Towards high-performance sustainable polymers via isomerization-driven irreversible ring-opening polymerization of five-membered thionolactones

• Published in: Nature chemistry Vol. 14; no. 3; pp. 294 - 303
• Main Authors: Yuan, Pengjun, Sun, Yangyang, Xu, Xiaowei, Luo, Yi, Hong, Miao
• Format: Journal Article
• Language: English
• Published: London Nature Publishing Group UK 01.03.2022; Nature Publishing Group
• Subjects: 639/638/224/685; 639/638/455/941; Analytical Chemistry; Biochemistry; Biomass; Chemistry; Chemistry and Materials Science; Chemistry/Food Science; Competitive materials; Conversion; Degradability; Inorganic Chemistry; Isomerism; Isomerization; Lactones; Low density polyethylenes; Material properties; Mechanical properties; Organic Chemistry; Petroleum; Physical Chemistry; Polymerization; Polymers; Renewable resources; Ring opening polymerization; Strategy; Sustainability; Sustainable development; Sustainable yield; Thermodynamic properties; Thiolactone
• ISSN: 1755-4330; 1755-4349
• DOI: 10.1038/s41557-021-00817-9

The development of sustainable polymers that possess useful material properties competitive with existing petroleum-derived polymers is a crucial goal but remains a formidable challenge for polymer science.
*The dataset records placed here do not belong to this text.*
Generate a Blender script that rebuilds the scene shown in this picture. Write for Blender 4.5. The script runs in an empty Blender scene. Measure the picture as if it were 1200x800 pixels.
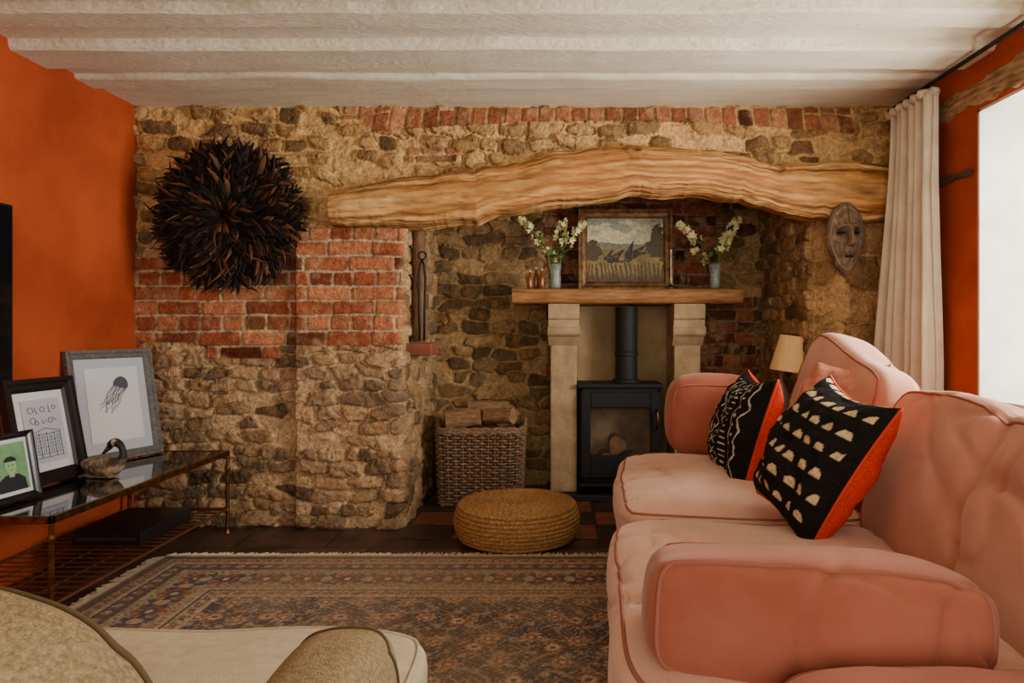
import bpy, bmesh, math, random
import numpy as np
from mathutils import Vector, Matrix, Euler
from mathutils import noise as nz
random.seed(7); rng=np.random.RandomState(5)
D2R=math.pi/180
# measured focal length / principal point of the photo -> real metres at a real depth
F=800.;CX=650.;CY=385.;EYE=1.0
def W(px,py,d): return Vector(((px-CX)*d/F, d, EYE+(CY-py)*d/F))
def WX(px,d): return (px-CX)*d/F
def WZ(py,d): return EYE+(CY-py)*d/F
def lin(c): 
    c=c/255.; return c/12.92 if c<=.04045 else ((c+.055)/1.055)**2.4
def S(r,g,b): return (lin(r),lin(g),lin(b))
scene=bpy.context.scene
# ------------------------------------------------------------------ noise
def h2(ix,iy,seed=0):
    n=(ix.astype(np.int64)*374761393+iy.astype(np.int64)*668265263+seed*974634777)&0xffffffff
    n=((n^(n>>13))*1274126177)&0xffffffff
    return ((n^(n>>16))&0xffffff)/float(0xffffff)
def vn(x,y,seed=0):
    x=np.asarray(x,float);y=np.asarray(y,float)
    ix=np.floor(x);iy=np.floor(y);fx=x-ix;fy=y-iy
    fx=fx*fx*(3-2*fx);fy=fy*fy*(3-2*fy)
    a=h2(ix,iy,seed);b=h2(ix+1,iy,seed);c=h2(ix,iy+1,seed);d=h2(ix+1,iy+1,seed)
    return (a*(1-fx)+b*fx)*(1-fy)+(c*(1-fx)+d*fx)*fy
def fbm(x,y,seed=0,o=4):
    s=0;a=.5;t=0
    for i in range(o):
        s=s+a*vn(x,y,seed+i*17);t+=a;a*=.5;x=x*2.03;y=y*2.03
    return s/t
def sst(a,b,x):
    t=np.clip((x-a)/(b-a),0,1);return t*t*(3-2*t)
def mixc(a,b,t):
    t=np.asarray(t)[...,None];return np.asarray(a)*(1-t)+np.asarray(b)*t
# ------------------------------------------------------------------ materials
MATS={}
def M(name,col=(.5,.5,.5),rough=.6,metal=0.,col2=None,vscale=6,stretch=(1,1,1),bump=0.,bscale=60,attr=False,sheen=0,trans=0,spec=None,contrast=(.35,.65),coat=0,sheen_tint=None,emit=None,alpha=None,bdist=.01):
    if name in MATS: return MATS[name]
    m=bpy.data.materials.new(name);m.use_nodes=True;nt=m.node_tree;N=nt.nodes;L=nt.links
    b=N['Principled BSDF']
    b.inputs['Base Color'].default_value=(*col,1);b.inputs['Roughness'].default_value=rough;b.inputs['Metallic'].default_value=metal
    if sheen:
        b.inputs['Sheen Weight'].default_value=sheen;b.inputs['Sheen Roughness'].default_value=.45
        if sheen_tint:b.inputs['Sheen Tint'].default_value=(*sheen_tint,1)
    if trans:b.inputs['Transmission Weight'].default_value=trans
    if coat:b.inputs['Coat Weight'].default_value=coat
    if alpha is not None:b.inputs['Alpha'].default_value=alpha
    if spec is not None:b.inputs['Specular IOR Level'].default_value=spec
    if emit:
        b.inputs['Emission Color'].default_value=(*emit[0],1);b.inputs['Emission Strength'].default_value=emit[1]
    tc=N.new('ShaderNodeTexCoord');mp=N.new('ShaderNodeMapping');L.new(tc.outputs['Object'],mp.inputs['Vector']);mp.inputs['Scale'].default_value=stretch
    src=None
    if attr:
        a=N.new('ShaderNodeAttribute');a.attribute_name='Col';src=a.outputs['Color']
    if col2 is not None or attr:
        n=N.new('ShaderNodeTexNoise');n.inputs['Scale'].default_value=vscale;n.inputs['Detail'].default_value=6;n.inputs['Roughness'].default_value=.6
        L.new(mp.outputs[0],n.inputs['Vector'])
        r=N.new('ShaderNodeMapRange');r.inputs['From Min'].default_value=contrast[0];r.inputs['From Max'].default_value=contrast[1]
        L.new(n.outputs['Fac'],r.inputs['Value'])
        if attr:
            r.inputs['To Min'].default_value=.72;r.inputs['To Max'].default_value=1.25
            v=N.new('ShaderNodeVectorMath');v.operation='SCALE';L.new(src,v.inputs[0]);L.new(r.outputs[0],v.inputs['Scale']);src=v.outputs[0]
        else:
            mx=N.new('ShaderNodeMix');mx.data_type='RGBA';L.new(r.outputs[0],mx.inputs[0])
            mx.inputs[6].default_value=(*col,1);mx.inputs[7].default_value=(*col2,1);src=mx.outputs[2]
    if src is not None:L.new(src,b.inputs['Base Color'])
    if bump:
        n2=N.new('ShaderNodeTexNoise');n2.inputs['Scale'].default_value=bscale;n2.inputs['Detail'].default_value=5
        L.new(mp.outputs[0],n2.inputs['Vector'])
        bp=N.new('ShaderNodeBump');bp.inputs['Strength'].default_value=bump;bp.inputs['Distance'].default_value=bdist
        L.new(n2.outputs['Fac'],bp.inputs['Height']);L.new(bp.outputs[0],b.inputs['Normal'])
    MATS[name]=m;return m
# ------------------------------------------------------------------ objects
def link(o): scene.collection.objects.link(o);return o
def thing(name,label,cat,loc=(0,0,0),rot=(0,0,0),mat=None,group=None):
    o=bpy.data.objects.new(name,None);o.empty_display_size=.05;link(o)
    if mat is not None:o.matrix_world=mat
    else:o.location=loc;o.rotation_euler=rot
    o['label']=label;o['category']=cat
    if group:o['group']=group
    return o
class MB:
    def __init__(s): s.v=[];s.f=[];s.c=[]
    def add(s,vs,fs,col=None):
        n=len(s.v);s.v+= [tuple(p) for p in vs];s.f+=[tuple(i+n for i in f) for f in fs]
        if col is not None:
            if np.ndim(col)==1:s.c+=[tuple(col)]*len(vs)
            else:s.c+=[tuple(c) for c in col]
        return s
    def box(s,c,d,R=None,col=None):
        x,y,z=[k/2 for k in d];c=Vector(c)
        P=[Vector((a*x,b*y,e*z)) for e in(-1,1) for a,b in((-1,-1),(1,-1),(1,1),(-1,1))]
        if R is not None:P=[R@p for p in P]
        return s.add([p+c for p in P],[(3,2,1,0),(4,5,6,7),(0,1,5,4),(1,2,6,5),(2,3,7,6),(3,0,4,7)],col)
    def bb(s,x0,x1,y0,y1,z0,z1,col=None): return s.box(((x0+x1)/2,(y0+y1)/2,(z0+z1)/2),(x1-x0,y1-y0,z1-z0),None,col)
    def tube(s,pts,r,seg=8,closed=False,flat=1.,cap=True,col=None,up=None):
        pts=[Vector(p) for p in pts];n=len(pts)
        rr=r if hasattr(r,'__len__') else [r]*n
        T=[]
        for i in range(n):
            a=pts[(i-1)%n] if (closed or i>0) else pts[i];b=pts[(i+1)%n] if (closed or i<n-1) else pts[i]
            t=(b-a);T.append(t.normalized() if t.length>1e-9 else Vector((0,0,1)))
        u=Vector(up) if up else (Vector((0,0,1)) if abs(T[0].z)<.9 else Vector((1,0,0)))
        vs=[];
        nn=(u-T[0]*u.dot(T[0])).normalized()
        for i in range(n):
            nn=(nn-T[i]*nn.dot(T[i]))
            nn=nn.normalized() if nn.length>1e-6 else Vector((1,0,0))
            bn=T[i].cross(nn)
            for k in range(seg):
                a=2*math.pi*k/seg;vs.append(pts[i]+nn*(math.cos(a)*rr[i])+bn*(math.sin(a)*rr[i]*flat))
        fs=[]
        for i in range(n if closed else n-1):
            j=(i+1)%n
            for k in range(seg):
                l=(k+1)%seg;fs.append((i*seg+k,i*seg+l,j*seg+l,j*seg+k))
        if cap and not closed:
            fs.append(tuple(range(seg-1,-1,-1)));fs.append(tuple((n-1)*seg+k for k in range(seg)))
        return s.add(vs,fs,col)
    def lathe(s,prof,seg=32,c=(0,0,0),col=None):
        vs=[];fs=[]
        for r,z in prof:
            for k in range(seg):
                a=2*math.pi*k/seg;vs.append((c[0]+r*math.cos(a),c[1]+r*math.sin(a),c[2]+z))
        for i in range(len(prof)-1):
            for k in range(seg):
                l=(k+1)%seg;fs.append((i*seg+k,i*seg+l,(i+1)*seg+l,(i+1)*seg+k))
        if prof[0][0]>1e-4:fs.append(tuple(range(seg-1,-1,-1)))
        if prof[-1][0]>1e-4:fs.append(tuple((len(prof)-1)*seg+k for k in range(seg)))
        return s.add(vs,fs,col)
    def obj(s,name,mat,parent=None,smooth=False,bevel=0,label=None,cat=None,struct=False,loc=None,rot=None,subs=0):
        me=bpy.data.meshes.new(name);me.from_pydata(s.v,[],s.f)
        if s.c and len(s.c)==len(s.v):
            a=me.color_attributes.new('Col','FLOAT_COLOR','POINT')
            arr=np.ones((len(s.v),4),np.float32);arr[:,:3]=np.array(s.c);a.data.foreach_set('color',arr.ravel())
        me.materials.append(mat);me.update()
        o=bpy.data.objects.new(name,me);link(o)
        if smooth:me.polygons.foreach_set('use_smooth',[True]*len(me.polygons))
        if bevel:
            m=o.modifiers.new('bevel','BEVEL');m.width=bevel;m.segments=2;m.limit_method='ANGLE'
        if parent:o.parent=parent
        if loc is not None:o.location=loc
        if rot is not None:o.rotation_euler=rot
        if label:o['label']=label
        if cat:o['category']=cat
        if struct:o['kind']='structure'
        return o
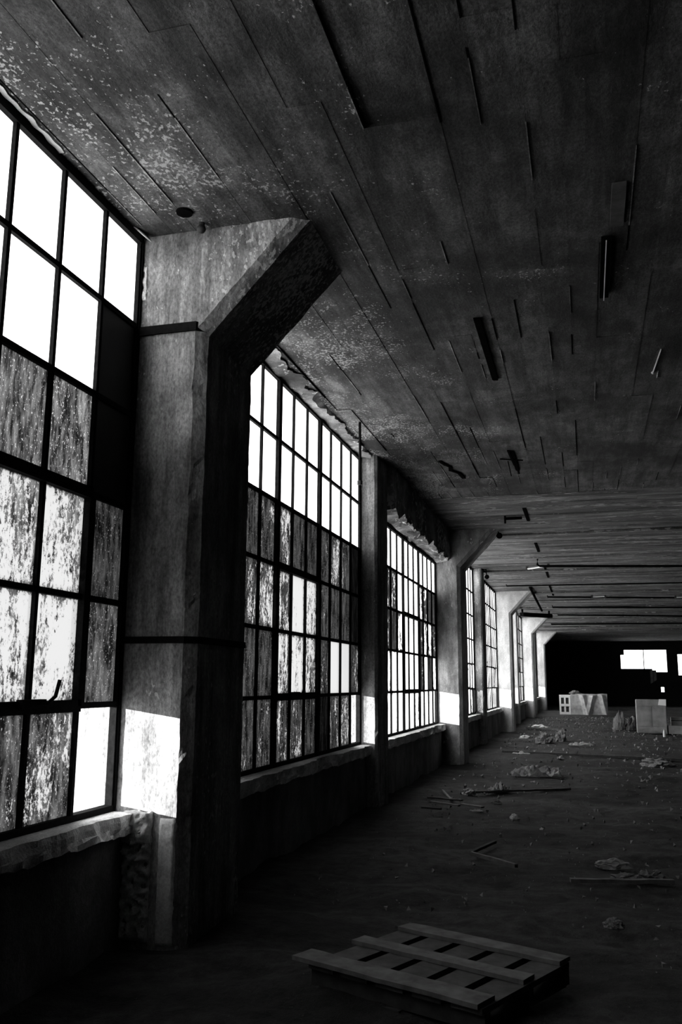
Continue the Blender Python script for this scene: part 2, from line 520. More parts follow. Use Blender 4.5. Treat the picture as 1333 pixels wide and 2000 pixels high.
# ------------------------------------------------------------------ windows
def win(num, n, cov, label, lintel=False, vent=None, glass='glass', boardpatch=None, rows=6, lum=1.0, heavy=(4, 7), milk_rows=(), bars=(0.030, 0.085), seed=0, clear=((0, 5),), glow=0.10):
    """window bay whose far end touches column n; cov maps (column, row) to the crust on that pane"""
    yend = YA + n * BAY
    prev_t = CT if (n - 1) % 2 == 0 else CTB
    ystart = yend - BAY + prev_t
    ncol = 11
    ztop = ZS + rows * PH
    root = empty('window_%d' % num, (0, ystart, ZS))
    tag(root, label, 'window', 'tall steel windows of the left wall', 'structure')
    inv = Vector((0, -ystart, -ZS))
    # outer frame
    bm = bmesh.new()
    yn = max(ystart, yend - ncol * PW)
    yl = ystart
    box(bm, -0.03, 0.035, yl, yend, ZS - 0.02, ZS + 0.022)
    box(bm, -0.03, 0.035, yl, yend, ztop - 0.022, ztop + 0.055)
    box(bm, -0.03, 0.04, yend - 0.022, yend + 0.005, ZS, ztop)
    box(bm, -0.03, 0.04, yl - 0.005, yl + 0.022, ZS, ztop)
    # second fillet beside the column
    box(bm, -0.01, 0.03, yend - 0.040, yend - 0.032, ZS, ztop)
    for v in bm.verts: v.co += inv
    link('frame', bm, M['iron'], root)
    # glazing bars
    bm = bmesh.new()
    thin, thick = bars
    for k in range(1, ncol + 1):
        y = yend - k * PW
        if y < ystart + 0.05: break
        w = thick if k in heavy else thin
        d = 0.03 if k in heavy else 0.018
        box(bm, -d, d + 0.008, y - w / 2, y + w / 2, ZS, ztop)
    for r in range(1, rows):
        z = ztop - r * PH
        w = 0.036
        box(bm, -0.019, 0.026, ystart, yend, z - w / 2, z + w / 2)
    for v in bm.verts: v.co += inv
    link('glazing_bars', bm, M['iron'], root)
    # opening section with its heavier frame and catch
    for (c0, c1, r0, r1, hy) in (vent or ()):
        bm = bmesh.new()
        ya, yb_ = max(ystart + 0.03, yend - c1 * PW), yend - c0 * PW
        za, zb = ztop - r1 * PH, ztop - r0 * PH
        g = 0.07
        for (a, b, c, d) in ((ya - g / 2, ya + g / 2, za, zb), (yb_ - g / 2, yb_ + g / 2, za, zb), (ya, yb_, za - g / 2, za + g / 2), (ya, yb_, zb - g / 2, zb + g / 2)):
            box(bm, -0.035, 0.045, a, b, c, d)
        for v in bm.verts: v.co += inv
        s = link('opening_light', bm, M['iron'], root)
        if hy is not None:
            bm = bmesh.new()
            tube(bm, [(0.05, hy - 0.16, za + 0.02), (0.075, hy, za + 0.02), (0.085, hy + 0.06, za + 0.06), (0.09, hy + 0.085, za + 0.15)], 0.011, 8)
            box(bm, 0.03, 0.07, hy - 0.22, hy + 0.0, za - 0.01, za + 0.045)
            for v in bm.verts: v.co += inv
            link('catch_handle', bm, M['iron'], s)
    # panes
    me = bpy.data.meshes.new('panes')
    vs, fs, uvs, A = [], [], [], {'cov': [], 'milk': [], 'seed': [], 'lum': [], 'glow': []}
    bmb = bmesh.new(); nb = 0
    rg = random.Random(100 * num + seed)
    for c in range(ncol):
        y1 = yend - c * PW; y0 = yend - (c + 1) * PW
        if y1 < ystart + 0.06: break
        y0 = max(y0, ystart)
        for r in range(rows):
            z1 = ztop - r * PH; z0 = z1 - PH
            cv = cov(c, r, rg)
            if cv is None: continue
            if cv == 'board': continue
            l = lum
            if isinstance(cv, tuple): cv, l = cv
            i = len(vs)
            vs += [(0, y0 - ystart, z0 - ZS), (0, y1 - ystart, z0 - ZS), (0, y1 - ystart, z1 - ZS), (0, y0 - ystart, z1 - ZS)]
            fs.append((i, i + 1, i + 2, i + 3)); uvs += [0, 0, 1, 0, 1, 1, 0, 1]
            A['cov'].append(cv); A['milk'].append(0.0 if (c, r) in clear else 0.97); A['glow'].append(0.58 if r in milk_rows else glow); A['seed'].append(rg.uniform(0, 9)); A['lum'].append(l)
    me.from_pydata(vs, [], fs)
    for k, v in A.items():
        me.attributes.new(k, 'FLOAT', 'FACE').data.foreach_set('value', v)
    ul = me.uv_layers.new(name='UVMap'); ul.data.foreach_set('uv', uvs)
    me.materials.append(M[glass])
    po = bpy.data.objects.new('panes', me); COL.objects.link(po); po.parent = root
    for (c0, c1, r0, r1, lab) in (boardpatch or ()):
        bm = bmesh.new()
        box(bm, -0.012, 0.012, max(ystart + 0.02, yend - c1 * PW) - ystart, yend - c0 * PW - ystart, ztop - r1 * PH - ZS, ztop - r0 * PH - ZS)
        tag(link('blanking_board', bm, M['black_board'], root), lab)
    return root

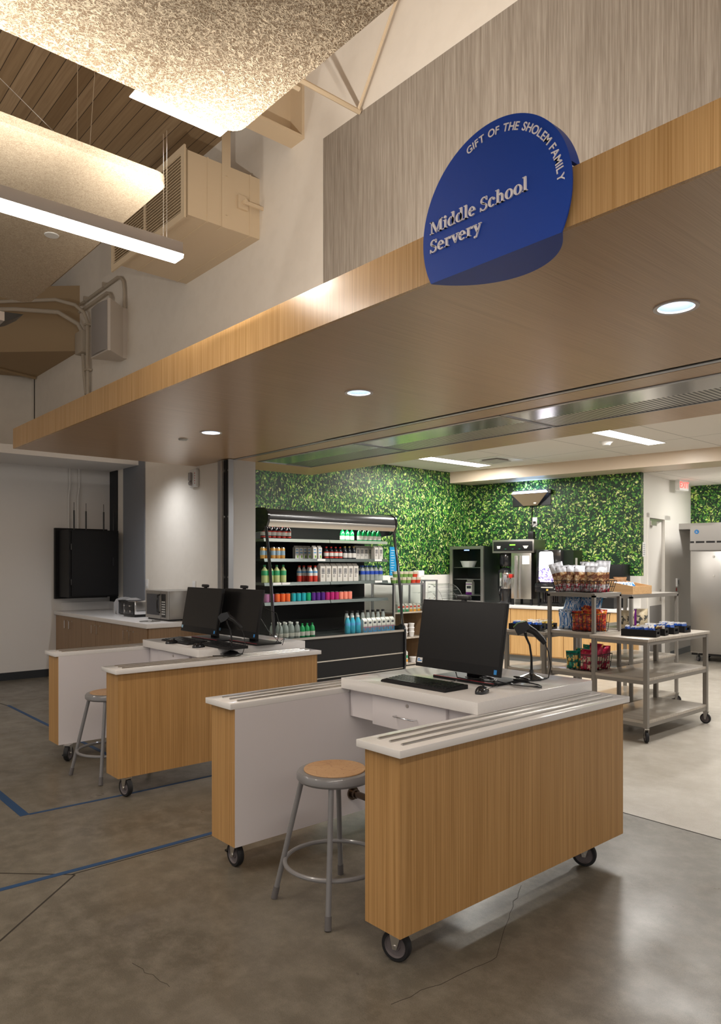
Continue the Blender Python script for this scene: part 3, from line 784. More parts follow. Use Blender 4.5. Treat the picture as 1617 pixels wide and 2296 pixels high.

Here we demonstrate that irreversible ring-opening polymerization (IROP) of biomass-derived five-membered thionolactones is an effective and robust strategy for the polymerization of non-strained five-membered rings—these polymerizations are commonly thermodynamically forbidden under ambient conditions, at industrially relevant temperatures of 80–100 °C. Computational studies reveal that the selective IROP of these thionolactones is thermodynamically driven by S/O isomerization during the ring-opening process. IROP of γ-thionobutyrolactone, a representative non-strained thionolactone, affords a sustainable polymer from renewable resources that possesses external-stimuli-triggered degradability. This poly(thiolactone) also exhibits high performance, with its key thermal and mechanical properties comparing well to those of commercial petroleum-based low-density polyethylene. This IROP strategy will enable conversion of five-membered lactones, generally unachievable by other polymerization methods, into sustainable polymers with a range of potential applications. Five-membered lactones are common in nature and are produced in large quantities from biomass, but a lack of ring strain means that ring-opening polymerization is usually thermodynamically unfavourable at ambient conditions. Now, an irreversible ring-opening polymerization of biomass-derived five-membered thionolactones—driven by S/O isomerization—has been developed, enabling their conversion into sustainable polymers at industrially relevant temperatures.